## Given exercise
Please restate, exactly as written, the lines running from the beginning of the material through the line that has "rad = math.radians" in it.

--- Begin Dataset extract ---

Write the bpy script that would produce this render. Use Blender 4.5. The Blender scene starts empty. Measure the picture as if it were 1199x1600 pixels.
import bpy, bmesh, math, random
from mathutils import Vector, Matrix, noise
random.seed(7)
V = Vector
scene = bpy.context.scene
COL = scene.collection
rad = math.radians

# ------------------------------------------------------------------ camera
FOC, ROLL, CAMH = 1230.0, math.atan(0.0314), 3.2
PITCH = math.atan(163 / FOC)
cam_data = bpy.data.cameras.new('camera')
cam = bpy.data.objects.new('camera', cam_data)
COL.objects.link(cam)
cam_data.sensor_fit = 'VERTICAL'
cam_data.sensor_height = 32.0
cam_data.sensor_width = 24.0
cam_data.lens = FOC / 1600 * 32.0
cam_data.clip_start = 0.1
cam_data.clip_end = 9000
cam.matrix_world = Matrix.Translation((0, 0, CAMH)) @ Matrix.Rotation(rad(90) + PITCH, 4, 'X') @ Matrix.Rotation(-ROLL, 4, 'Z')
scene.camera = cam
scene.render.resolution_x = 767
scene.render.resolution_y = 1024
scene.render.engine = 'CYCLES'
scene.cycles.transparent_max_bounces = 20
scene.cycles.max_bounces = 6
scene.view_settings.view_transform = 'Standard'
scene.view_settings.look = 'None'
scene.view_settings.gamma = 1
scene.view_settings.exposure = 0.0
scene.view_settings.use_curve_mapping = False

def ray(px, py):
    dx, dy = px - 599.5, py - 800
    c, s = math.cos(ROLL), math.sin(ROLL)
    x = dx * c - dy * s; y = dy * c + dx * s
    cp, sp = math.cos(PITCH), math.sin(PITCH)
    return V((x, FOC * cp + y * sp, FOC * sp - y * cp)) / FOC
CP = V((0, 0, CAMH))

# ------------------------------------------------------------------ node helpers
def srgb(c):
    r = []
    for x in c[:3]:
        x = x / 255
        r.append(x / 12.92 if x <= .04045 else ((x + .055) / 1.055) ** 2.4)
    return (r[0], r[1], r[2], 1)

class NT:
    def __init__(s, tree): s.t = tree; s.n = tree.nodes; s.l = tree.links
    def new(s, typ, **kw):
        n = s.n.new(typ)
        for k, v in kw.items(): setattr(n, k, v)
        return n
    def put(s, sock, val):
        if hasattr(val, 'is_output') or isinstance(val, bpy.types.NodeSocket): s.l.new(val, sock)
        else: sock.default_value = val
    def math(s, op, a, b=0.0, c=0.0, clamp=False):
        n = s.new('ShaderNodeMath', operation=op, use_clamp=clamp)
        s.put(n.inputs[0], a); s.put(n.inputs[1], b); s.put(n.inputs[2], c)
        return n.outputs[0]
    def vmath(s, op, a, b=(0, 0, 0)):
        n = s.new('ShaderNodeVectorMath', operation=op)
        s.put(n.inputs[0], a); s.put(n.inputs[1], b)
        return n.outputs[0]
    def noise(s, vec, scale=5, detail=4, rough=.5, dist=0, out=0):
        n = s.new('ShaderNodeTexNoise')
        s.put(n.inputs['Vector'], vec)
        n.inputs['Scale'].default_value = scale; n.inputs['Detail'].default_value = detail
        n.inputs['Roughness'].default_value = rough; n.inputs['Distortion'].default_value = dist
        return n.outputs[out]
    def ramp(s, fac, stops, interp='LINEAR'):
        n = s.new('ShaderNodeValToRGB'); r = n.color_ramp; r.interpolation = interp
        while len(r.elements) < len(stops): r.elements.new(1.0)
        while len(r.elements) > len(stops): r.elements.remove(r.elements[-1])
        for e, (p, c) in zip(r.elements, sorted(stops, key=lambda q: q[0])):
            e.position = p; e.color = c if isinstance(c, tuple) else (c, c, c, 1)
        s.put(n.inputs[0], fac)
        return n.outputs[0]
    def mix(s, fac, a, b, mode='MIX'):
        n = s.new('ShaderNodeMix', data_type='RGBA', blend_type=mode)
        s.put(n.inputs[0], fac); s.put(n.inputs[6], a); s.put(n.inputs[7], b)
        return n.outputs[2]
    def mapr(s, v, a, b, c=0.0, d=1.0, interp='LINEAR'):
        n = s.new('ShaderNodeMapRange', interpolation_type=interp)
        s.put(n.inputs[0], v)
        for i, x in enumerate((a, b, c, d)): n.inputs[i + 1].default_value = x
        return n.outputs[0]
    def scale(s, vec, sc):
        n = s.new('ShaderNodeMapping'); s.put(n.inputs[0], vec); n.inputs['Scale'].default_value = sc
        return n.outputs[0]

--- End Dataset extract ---

## Solution
Write the bpy script that would produce this render. Use Blender 4.5. The Blender scene starts empty. Measure the picture as if it were 1199x1600 pixels.
import bpy, bmesh, math, random
from mathutils import Vector, Matrix, noise
random.seed(7)
V = Vector
scene = bpy.context.scene
COL = scene.collection
rad = math.radians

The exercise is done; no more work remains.